=== DATASET CONTENT ===

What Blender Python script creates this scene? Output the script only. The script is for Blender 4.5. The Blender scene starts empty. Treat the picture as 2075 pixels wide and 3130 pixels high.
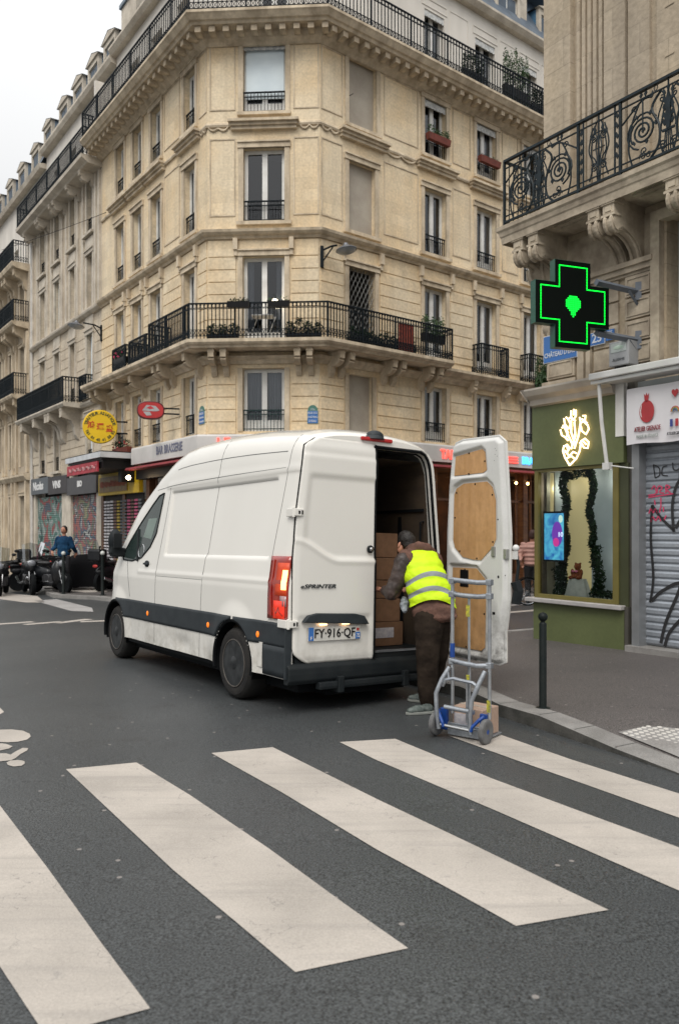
import bpy, bmesh, math, random
from mathutils import Vector, Matrix
R = math.radians
sc = bpy.context.scene
COL = sc.collection
# ---------------------------------------------------------------- camera
cam = bpy.data.objects.new('camera', bpy.data.cameras.new('camera'))
COL.objects.link(cam); sc.camera = cam
cam.location = (0, 0, 1.65); cam.rotation_euler = (R(90), 0, 0)
cd = cam.data; cd.sensor_fit = 'VERTICAL'; cd.sensor_height = 36; cd.lens = 27.95
cd.shift_y = 50 / 3130; cd.clip_start = .05; cd.clip_end = 500
cd.dof.use_dof = True; cd.dof.focus_distance = 8.2; cd.dof.aperture_fstop = 2.6
# ---------------------------------------------------------------- world: overcast sky
SUN_EL, SUN_AZ = 52, 195
w = bpy.data.worlds.new('World'); sc.world = w; w.use_nodes = True
nt = w.node_tree; nt.nodes.clear()
sky = nt.nodes.new('ShaderNodeTexSky'); sky.sky_type = 'NISHITA'; sky.sun_disc = False
sky.sun_elevation = R(SUN_EL); sky.sun_rotation = R(SUN_AZ); sky.air_density = 1.2; sky.dust_density = 4
cloud = nt.nodes.new('ShaderNodeTexNoise'); cloud.inputs['Scale'].default_value = 1.6; cloud.inputs['Detail'].default_value = 3
cr = nt.nodes.new('ShaderNodeValToRGB')
cr.color_ramp.elements[0].color = (5.1, 5.1, 5.05, 1); cr.color_ramp.elements[1].color = (5.95, 5.9, 5.8, 1)
mx = nt.nodes.new('ShaderNodeMixRGB'); mx.inputs[0].default_value = .9
bg = nt.nodes.new('ShaderNodeBackground'); bg.inputs[1].default_value = .1
wo = nt.nodes.new('ShaderNodeOutputWorld')
nt.links.new(cloud.outputs['Fac'], cr.inputs[0])
nt.links.new(sky.outputs[0], mx.inputs[1]); nt.links.new(cr.outputs[0], mx.inputs[2])
gt_ = nt.nodes.new('ShaderNodeTexCoord'); gs_ = nt.nodes.new('ShaderNodeSeparateXYZ'); gm_ = nt.nodes.new('ShaderNodeMapRange')
gm_.inputs[1].default_value = -.05; gm_.inputs[2].default_value = 1; gm_.inputs[3].default_value = .50; gm_.inputs[4].default_value = 2.1   # overcast sky: brighter towards the zenith
vm_ = nt.nodes.new('ShaderNodeVectorMath'); vm_.operation = 'MULTIPLY'
nt.links.new(gt_.outputs['Generated'], gs_.inputs[0]); nt.links.new(gs_.outputs[2], gm_.inputs[0]); nt.links.new(mx.outputs[0], vm_.inputs[0]); nt.links.new(gm_.outputs[0], vm_.inputs[1])
nt.links.new(vm_.outputs[0], bg.inputs[0]); nt.links.new(bg.outputs[0], wo.inputs[0])
sun = bpy.data.objects.new('sun', bpy.data.lights.new('sun', 'SUN')); COL.objects.link(sun)
sun.data.energy = 1.2; sun.data.angle = R(30); sun.data.color = (1, .97, .92)
sun.rotation_euler = (R(90 - SUN_EL), 0, R(-15))
sc.view_settings.view_transform = 'Standard'; sc.view_settings.look = 'None'
sc.view_settings.exposure = 0.6; sc.view_settings.gamma = 1
sc.render.engine = 'CYCLES'
try:
    sc.cycles.max_bounces = 6; sc.cycles.diffuse_bounces = 3; sc.cycles.glossy_bounces = 3; sc.cycles.transparent_max_bounces = 8
except Exception: pass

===

→ **WHAT IS ASKED**
Copy out the whole listing exactly, and don't carry over any pictures.

→ **TASK RESULT**
What Blender Python script creates this scene? Output the script only. The script is for Blender 4.5. The Blender scene starts empty. Treat the picture as 2075 pixels wide and 3130 pixels high.
import bpy, bmesh, math, random
from mathutils import Vector, Matrix
R = math.radians
sc = bpy.context.scene
COL = sc.collection
# ---------------------------------------------------------------- camera
cam = bpy.data.objects.new('camera', bpy.data.cameras.new('camera'))
COL.objects.link(cam); sc.camera = cam
cam.location = (0, 0, 1.65); cam.rotation_euler = (R(90), 0, 0)
cd = cam.data; cd.sensor_fit = 'VERTICAL'; cd.sensor_height = 36; cd.lens = 27.95
cd.shift_y = 50 / 3130; cd.clip_start = .05; cd.clip_end = 500
cd.dof.use_dof = True; cd.dof.focus_distance = 8.2; cd.dof.aperture_fstop = 2.6
# ---------------------------------------------------------------- world: overcast sky
SUN_EL, SUN_AZ = 52, 195
w = bpy.data.worlds.new('World'); sc.world = w; w.use_nodes = True
nt = w.node_tree; nt.nodes.clear()
sky = nt.nodes.new('ShaderNodeTexSky'); sky.sky_type = 'NISHITA'; sky.sun_disc = False
sky.sun_elevation = R(SUN_EL); sky.sun_rotation = R(SUN_AZ); sky.air_density = 1.2; sky.dust_density = 4
cloud = nt.nodes.new('ShaderNodeTexNoise'); cloud.inputs['Scale'].default_value = 1.6; cloud.inputs['Detail'].default_value = 3
cr = nt.nodes.new('ShaderNodeValToRGB')
cr.color_ramp.elements[0].color = (5.1, 5.1, 5.05, 1); cr.color_ramp.elements[1].color = (5.95, 5.9, 5.8, 1)
mx = nt.nodes.new('ShaderNodeMixRGB'); mx.inputs[0].default_value = .9
bg = nt.nodes.new('ShaderNodeBackground'); bg.inputs[1].default_value = .1
wo = nt.nodes.new('ShaderNodeOutputWorld')
nt.links.new(cloud.outputs['Fac'], cr.inputs[0])
nt.links.new(sky.outputs[0], mx.inputs[1]); nt.links.new(cr.outputs[0], mx.inputs[2])
gt_ = nt.nodes.new('ShaderNodeTexCoord'); gs_ = nt.nodes.new('ShaderNodeSeparateXYZ'); gm_ = nt.nodes.new('ShaderNodeMapRange')
gm_.inputs[1].default_value = -.05; gm_.inputs[2].default_value = 1; gm_.inputs[3].default_value = .50; gm_.inputs[4].default_value = 2.1   # overcast sky: brighter towards the zenith
vm_ = nt.nodes.new('ShaderNodeVectorMath'); vm_.operation = 'MULTIPLY'
nt.links.new(gt_.outputs['Generated'], gs_.inputs[0]); nt.links.new(gs_.outputs[2], gm_.inputs[0]); nt.links.new(mx.outputs[0], vm_.inputs[0]); nt.links.new(gm_.outputs[0], vm_.inputs[1])
nt.links.new(vm_.outputs[0], bg.inputs[0]); nt.links.new(bg.outputs[0], wo.inputs[0])
sun = bpy.data.objects.new('sun', bpy.data.lights.new('sun', 'SUN')); COL.objects.link(sun)
sun.data.energy = 1.2; sun.data.angle = R(30); sun.data.color = (1, .97, .92)
sun.rotation_euler = (R(90 - SUN_EL), 0, R(-15))
sc.view_settings.view_transform = 'Standard'; sc.view_settings.look = 'None'
sc.view_settings.exposure = 0.6; sc.view_settings.gamma = 1
sc.render.engine = 'CYCLES'
try:
    sc.cycles.max_bounces = 6; sc.cycles.diffuse_bounces = 3; sc.cycles.glossy_bounces = 3; sc.cycles.transparent_max_bounces = 8
except Exception: pass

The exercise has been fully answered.